Non si può stare al servizio del Vangelo con lo spirito del salariato: tanto lavoro e tanta paga. Non siamo legati a Dio da un contratto di lavoro, per cui ogni nostra azione è una prestazione che pretende un corrispettivo, che può essere non solo economico, ma di gratificazione, di potere, di carriera o di grazie e favori celesti da ottenere, perché privilegiati rispetto ad altri.

San Paolo apostolo ricorda ai cristiani di Corinto, quale è dunque la sua vera ricompensa davanti a Dio e al mondo: quella di predicare gratuitamente il Vangelo senza usare del diritto conferito a lui dal vangelo.

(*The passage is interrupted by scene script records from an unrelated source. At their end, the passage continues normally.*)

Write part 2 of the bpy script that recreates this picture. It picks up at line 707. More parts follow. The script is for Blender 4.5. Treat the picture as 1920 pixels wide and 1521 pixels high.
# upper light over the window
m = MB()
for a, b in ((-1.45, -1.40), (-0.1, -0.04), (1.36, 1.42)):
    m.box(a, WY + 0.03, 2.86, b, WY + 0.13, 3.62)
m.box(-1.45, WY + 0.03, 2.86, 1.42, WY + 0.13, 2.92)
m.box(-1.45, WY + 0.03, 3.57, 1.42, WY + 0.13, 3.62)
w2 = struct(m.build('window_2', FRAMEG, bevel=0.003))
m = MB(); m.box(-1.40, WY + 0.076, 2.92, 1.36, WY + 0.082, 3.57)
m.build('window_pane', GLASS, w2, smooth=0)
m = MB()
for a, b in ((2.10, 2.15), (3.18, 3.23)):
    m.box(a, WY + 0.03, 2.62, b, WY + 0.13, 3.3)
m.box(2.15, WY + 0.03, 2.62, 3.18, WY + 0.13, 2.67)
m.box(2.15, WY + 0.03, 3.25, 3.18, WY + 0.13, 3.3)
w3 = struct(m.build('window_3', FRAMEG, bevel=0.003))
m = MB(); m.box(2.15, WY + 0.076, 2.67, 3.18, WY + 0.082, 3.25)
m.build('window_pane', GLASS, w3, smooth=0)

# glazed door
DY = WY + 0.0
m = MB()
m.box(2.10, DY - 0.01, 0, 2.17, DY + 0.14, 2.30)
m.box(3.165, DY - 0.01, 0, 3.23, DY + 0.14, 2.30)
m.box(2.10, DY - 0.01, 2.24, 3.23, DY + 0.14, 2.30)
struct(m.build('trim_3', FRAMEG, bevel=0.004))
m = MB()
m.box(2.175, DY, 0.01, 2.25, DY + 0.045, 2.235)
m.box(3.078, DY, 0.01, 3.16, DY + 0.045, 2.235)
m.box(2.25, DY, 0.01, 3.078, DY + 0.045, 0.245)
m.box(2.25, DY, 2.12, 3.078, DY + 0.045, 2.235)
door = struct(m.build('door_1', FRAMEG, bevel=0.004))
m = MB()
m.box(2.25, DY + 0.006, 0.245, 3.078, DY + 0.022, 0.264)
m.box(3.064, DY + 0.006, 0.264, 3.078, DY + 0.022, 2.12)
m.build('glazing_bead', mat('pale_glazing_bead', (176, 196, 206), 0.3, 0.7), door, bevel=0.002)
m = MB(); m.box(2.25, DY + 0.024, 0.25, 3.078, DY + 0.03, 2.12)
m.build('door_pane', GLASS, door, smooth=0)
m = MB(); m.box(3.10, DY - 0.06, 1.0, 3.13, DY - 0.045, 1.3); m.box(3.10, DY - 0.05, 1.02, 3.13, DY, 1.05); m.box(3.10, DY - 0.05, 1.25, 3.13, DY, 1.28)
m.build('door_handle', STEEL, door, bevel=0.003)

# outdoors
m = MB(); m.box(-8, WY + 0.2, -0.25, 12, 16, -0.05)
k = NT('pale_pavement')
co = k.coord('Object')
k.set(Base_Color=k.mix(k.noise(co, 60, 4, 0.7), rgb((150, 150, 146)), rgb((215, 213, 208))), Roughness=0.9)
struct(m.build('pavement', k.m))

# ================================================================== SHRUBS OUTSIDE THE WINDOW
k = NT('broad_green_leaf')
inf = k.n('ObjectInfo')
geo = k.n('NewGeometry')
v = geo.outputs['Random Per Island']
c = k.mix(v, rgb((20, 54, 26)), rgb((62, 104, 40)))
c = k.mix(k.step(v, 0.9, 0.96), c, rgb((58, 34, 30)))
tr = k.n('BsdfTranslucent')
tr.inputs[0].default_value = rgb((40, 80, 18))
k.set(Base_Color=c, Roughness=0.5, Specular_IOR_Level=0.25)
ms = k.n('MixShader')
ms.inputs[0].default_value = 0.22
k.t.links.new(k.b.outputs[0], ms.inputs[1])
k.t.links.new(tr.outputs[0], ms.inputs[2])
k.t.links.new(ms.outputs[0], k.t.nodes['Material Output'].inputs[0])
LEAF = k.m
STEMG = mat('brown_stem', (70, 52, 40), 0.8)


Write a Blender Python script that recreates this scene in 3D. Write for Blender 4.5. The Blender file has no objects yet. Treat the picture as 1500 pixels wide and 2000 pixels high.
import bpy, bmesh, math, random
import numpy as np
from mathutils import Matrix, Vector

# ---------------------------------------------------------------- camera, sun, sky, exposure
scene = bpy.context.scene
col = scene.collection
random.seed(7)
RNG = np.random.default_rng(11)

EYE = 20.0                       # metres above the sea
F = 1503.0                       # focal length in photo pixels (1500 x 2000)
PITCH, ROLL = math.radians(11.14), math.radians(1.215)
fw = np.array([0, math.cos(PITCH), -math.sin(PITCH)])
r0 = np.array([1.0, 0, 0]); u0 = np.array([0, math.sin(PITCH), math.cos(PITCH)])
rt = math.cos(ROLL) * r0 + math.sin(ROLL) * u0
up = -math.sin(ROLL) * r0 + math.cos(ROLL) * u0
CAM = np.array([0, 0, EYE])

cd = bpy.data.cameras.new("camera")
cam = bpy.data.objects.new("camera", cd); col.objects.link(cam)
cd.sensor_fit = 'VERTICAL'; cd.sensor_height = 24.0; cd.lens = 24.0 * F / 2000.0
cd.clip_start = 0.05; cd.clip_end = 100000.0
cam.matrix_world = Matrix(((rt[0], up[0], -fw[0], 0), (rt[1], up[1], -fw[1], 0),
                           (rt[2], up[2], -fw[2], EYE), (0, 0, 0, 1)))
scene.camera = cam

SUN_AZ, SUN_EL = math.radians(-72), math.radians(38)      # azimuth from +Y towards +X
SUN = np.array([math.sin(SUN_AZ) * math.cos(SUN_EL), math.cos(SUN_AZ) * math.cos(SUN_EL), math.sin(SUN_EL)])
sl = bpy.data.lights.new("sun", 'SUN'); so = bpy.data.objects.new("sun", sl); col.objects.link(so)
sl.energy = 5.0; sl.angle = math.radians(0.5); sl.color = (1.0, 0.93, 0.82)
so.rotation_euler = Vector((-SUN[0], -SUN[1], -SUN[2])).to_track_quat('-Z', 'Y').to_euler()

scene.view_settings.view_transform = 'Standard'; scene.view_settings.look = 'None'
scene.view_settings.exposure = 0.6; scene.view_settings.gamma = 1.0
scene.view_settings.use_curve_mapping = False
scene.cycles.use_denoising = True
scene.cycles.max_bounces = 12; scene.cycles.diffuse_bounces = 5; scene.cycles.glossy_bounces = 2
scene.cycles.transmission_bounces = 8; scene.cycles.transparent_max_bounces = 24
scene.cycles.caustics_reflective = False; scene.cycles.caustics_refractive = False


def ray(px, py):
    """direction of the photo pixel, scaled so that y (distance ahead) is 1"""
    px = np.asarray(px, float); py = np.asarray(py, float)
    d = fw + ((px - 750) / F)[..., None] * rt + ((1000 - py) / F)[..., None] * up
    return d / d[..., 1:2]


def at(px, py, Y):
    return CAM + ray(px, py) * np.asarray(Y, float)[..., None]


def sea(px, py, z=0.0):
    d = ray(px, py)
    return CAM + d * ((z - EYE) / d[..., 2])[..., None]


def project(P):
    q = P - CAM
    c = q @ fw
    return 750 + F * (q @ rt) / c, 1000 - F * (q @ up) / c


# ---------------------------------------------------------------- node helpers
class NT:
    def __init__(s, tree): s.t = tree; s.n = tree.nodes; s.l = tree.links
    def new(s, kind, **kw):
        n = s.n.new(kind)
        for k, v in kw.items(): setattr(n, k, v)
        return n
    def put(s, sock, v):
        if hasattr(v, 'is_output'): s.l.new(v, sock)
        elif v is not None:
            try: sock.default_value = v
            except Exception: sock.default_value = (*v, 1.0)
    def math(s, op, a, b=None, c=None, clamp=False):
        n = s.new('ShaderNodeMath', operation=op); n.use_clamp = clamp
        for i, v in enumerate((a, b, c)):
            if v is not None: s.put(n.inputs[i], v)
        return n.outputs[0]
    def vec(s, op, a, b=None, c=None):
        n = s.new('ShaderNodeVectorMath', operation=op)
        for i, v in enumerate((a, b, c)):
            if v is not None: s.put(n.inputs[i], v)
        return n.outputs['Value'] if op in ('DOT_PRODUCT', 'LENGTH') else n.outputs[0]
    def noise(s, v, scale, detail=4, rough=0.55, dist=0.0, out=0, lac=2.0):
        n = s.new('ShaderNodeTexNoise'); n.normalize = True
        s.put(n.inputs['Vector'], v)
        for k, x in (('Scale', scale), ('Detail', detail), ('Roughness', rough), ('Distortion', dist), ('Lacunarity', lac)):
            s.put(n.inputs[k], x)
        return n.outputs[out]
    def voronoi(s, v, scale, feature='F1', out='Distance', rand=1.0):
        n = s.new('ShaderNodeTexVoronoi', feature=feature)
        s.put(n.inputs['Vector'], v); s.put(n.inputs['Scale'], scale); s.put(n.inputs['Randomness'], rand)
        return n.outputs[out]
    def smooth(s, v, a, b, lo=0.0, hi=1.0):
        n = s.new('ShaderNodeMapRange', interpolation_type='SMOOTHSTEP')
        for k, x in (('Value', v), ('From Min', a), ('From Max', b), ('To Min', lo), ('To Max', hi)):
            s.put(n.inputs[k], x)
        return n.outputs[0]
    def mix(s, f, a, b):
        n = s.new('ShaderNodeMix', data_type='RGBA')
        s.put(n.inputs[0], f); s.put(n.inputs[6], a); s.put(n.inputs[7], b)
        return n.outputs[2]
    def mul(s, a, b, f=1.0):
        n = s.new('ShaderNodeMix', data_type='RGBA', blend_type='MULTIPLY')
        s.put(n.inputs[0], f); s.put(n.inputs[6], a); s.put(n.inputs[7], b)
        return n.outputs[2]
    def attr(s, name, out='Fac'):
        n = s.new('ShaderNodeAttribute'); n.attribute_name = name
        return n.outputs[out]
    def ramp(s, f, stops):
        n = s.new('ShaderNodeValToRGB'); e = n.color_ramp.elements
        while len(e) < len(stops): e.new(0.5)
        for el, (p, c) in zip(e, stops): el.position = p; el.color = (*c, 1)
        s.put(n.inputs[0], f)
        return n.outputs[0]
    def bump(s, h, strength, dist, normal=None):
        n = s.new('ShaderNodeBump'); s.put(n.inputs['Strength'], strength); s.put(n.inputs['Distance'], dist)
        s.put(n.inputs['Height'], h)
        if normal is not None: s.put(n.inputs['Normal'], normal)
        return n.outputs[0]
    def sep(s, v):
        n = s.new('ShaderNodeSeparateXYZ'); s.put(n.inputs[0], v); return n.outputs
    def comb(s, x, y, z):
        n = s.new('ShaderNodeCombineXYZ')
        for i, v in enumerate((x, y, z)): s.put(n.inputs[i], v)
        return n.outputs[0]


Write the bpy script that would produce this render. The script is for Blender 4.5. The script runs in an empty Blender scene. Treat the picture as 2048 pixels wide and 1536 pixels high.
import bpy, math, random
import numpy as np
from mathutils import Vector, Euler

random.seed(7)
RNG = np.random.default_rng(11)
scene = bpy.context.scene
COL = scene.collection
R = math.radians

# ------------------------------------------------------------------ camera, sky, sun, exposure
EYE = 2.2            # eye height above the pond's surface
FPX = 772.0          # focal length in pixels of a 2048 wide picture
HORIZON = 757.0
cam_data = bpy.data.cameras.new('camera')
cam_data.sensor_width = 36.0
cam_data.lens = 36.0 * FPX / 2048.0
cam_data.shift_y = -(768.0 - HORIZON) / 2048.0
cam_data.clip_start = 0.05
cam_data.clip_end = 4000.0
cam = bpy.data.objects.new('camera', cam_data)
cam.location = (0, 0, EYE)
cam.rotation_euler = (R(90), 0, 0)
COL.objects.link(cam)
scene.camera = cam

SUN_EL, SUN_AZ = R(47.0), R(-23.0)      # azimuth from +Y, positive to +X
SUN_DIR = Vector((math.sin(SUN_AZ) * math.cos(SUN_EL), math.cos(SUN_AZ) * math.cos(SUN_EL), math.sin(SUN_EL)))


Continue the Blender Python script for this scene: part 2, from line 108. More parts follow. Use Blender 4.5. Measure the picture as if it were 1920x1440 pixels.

In conclusione, Gesù con questa parabola rivela il volto di Dio come colui che è venuto non per essere servito ma per servire: la sua vita è paragonabile al cameriere che sta in piedi e serve, non al padrone che siede a tavola (Lc. 22,27) per farsi servire dagli altri.

Sii tratta, dunque, di mettersi al servizio del prossimo nell'amore e nella carità, come Cristo ci ha insegnato, ben sapendo di non essere indispensabili, insostituibili in ruoli ed uffici, anche di carattere religioso ed ecclesiali. Farsi da parte e non pretendere di stare sempre al centro o al vertice delle istituzioni non solo è segno di vera umiltà, ma anche di consapevolezza che il tempo passa per tutti e bisogna fare spazio a chi di tempo ne ha di più davanti a sé per impegnarsi fattivamente per la diffusione del Regno di Dio in mezzo agli uomini. Staticità, immobilismo, assuefazioni, abitudini e tradizioni non fanno certamente crescere in novità, rigenerazione e rivitalizzazione le istituzioni di ogni ordine e grado nella Chiesa e nella società.